St. Arbucks Chapel- August 16, 2023

St. Maximilian Kolbe

Franciscan Martyr (1894–1941)

On July 30, 1941, a prisoner escaped from Auschwitz, the notorious Nazi camp in Poland. In retaliation the commandant lined up inmates of Cell Block Fourteen and ordered that ten of them be selected for death. When one of the ten cried out that he would never see his family again, another prisoner stepped forward and volunteered to take his place. When the commandant asked who he was, he replied, “I am a Catholic priest.” His offer was accepted, and so Fr. Maximilian Kolbe, a Franciscan, assumed his place among the condemned.

Kolbe and the other prisoners were locked in a death bunker with nothing to consume but their own urine. He passed the time leading his companions in prayer, preparing them for death, and keeping vigil with them as they gradually succumbed. When, after two weeks, Kolbe and three others were still alive, the Nazis dispatched them with injections of carbolic acid.

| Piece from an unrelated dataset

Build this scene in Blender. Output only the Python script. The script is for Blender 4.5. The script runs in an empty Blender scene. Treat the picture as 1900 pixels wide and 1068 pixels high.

In 1982 Pope John Paul II, who as bishop of Krakow had often prayed at the scene of Kolbe’s death, presided over his canonization in Rome. Present for the ceremony was the man whose life Kolbe had saved. The pope called Kolbe a true martyr and saint for our times whose heroic charity proved victorious over the architects of death.

“I would like to use myself completely up in the service of God, and to disappear without leaving a trace, as the winds carry my ashes to the far corners of the world.”

—St. Maximilian Kolbe

No one has greater love than this, to lay down one’s life for one’s friends. (John 15:13)

Help me live out sacrificial love for others, Jesus.